The HP Officejet 4630 multifunction printer is a product perfect for modern home offices. It scans, faxes, copies, prints, is wireless and USB connected, and has automatic duplexing. The only thing it doesn't do is make you a cup of tea in the morning.
This particular model was actually one of the first to accommodate printing from a smartphone or tablet, and it features AirPrint, the Apple protocol from OS X Lion and iOS 4.2 onward. There's also a scan-to-email feature, and through the wi-fi functionality you also get HP ePrint, which allows you to send a print to the printer's email address. In fact, you can administer the printer remotely if needed.
The design is surprisingly compact considering the dirty great 35-sheet document autofeeder that sits atop the printer. It's actually quite a handy feature and one that you'll soon come to appreciate, especially if you're housing the printer on limited desktop space.

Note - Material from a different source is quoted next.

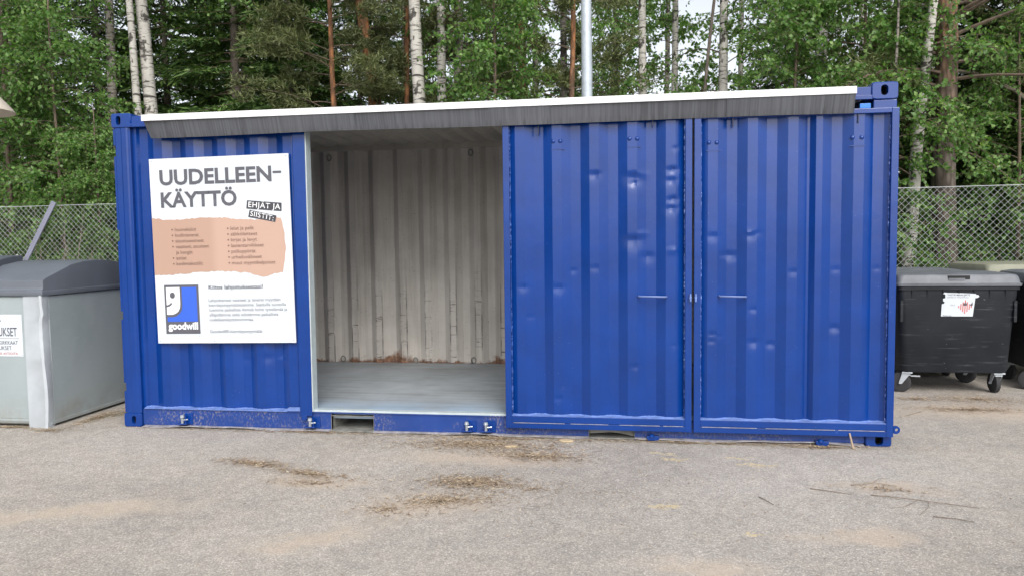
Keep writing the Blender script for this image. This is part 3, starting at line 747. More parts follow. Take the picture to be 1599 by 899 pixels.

It's finished in a matt-black effect, with a glossy, polished area for the front control panel. The control panel itself is reasonably simple to understand, with touchpad buttons to cycle through the various menus, a home button to return you to the start and OK to enable the highlighted selection. Alongside the LCD display you'll find buttons for the wi-fi, ePrint or AirPrint and a rubberised number pad for the fax function.
Getting everything up and running and using the more modern aspects of the printer are also easy enough, thanks to the accompanying software. Once up and running, the printer performs well enough, with printing speeds of around 8ppm for text and 5ppm for colour, making the colour prints a little quicker than the previous Canon Pixma.
The standard black cartridge can handle 190 pages, and the individual colour cartridges (yellow, cyan and magenta) have a yield of 165 pages. The XL versions of each cartridge can offer a lot more pages, obviously, with black XL having a yield of 480 and the colours at 330 each. Price per page, based on the
standard cartridge, comes out with black at £8.50 from Amazon at 4p per page. Colour, £11.19 from Amazon, was calculated at roughly 7p per page.
Finally, the print quality. Thankfully, the quality of both the text test and the photo test were very good. The lettering was clear, with no signs of stray ink blots, and the colours were generally good, although probably not as deep or rich as the Pixma iP2850.
The HP Officejet 4630 is a good enough printer for the home office worker. There's a Swiss Army knife kind of functionality to it that's hard to fault, although who uses faxes these days? For a price of just £42 (ignore the HP store price of £69), it's certainly one to consider.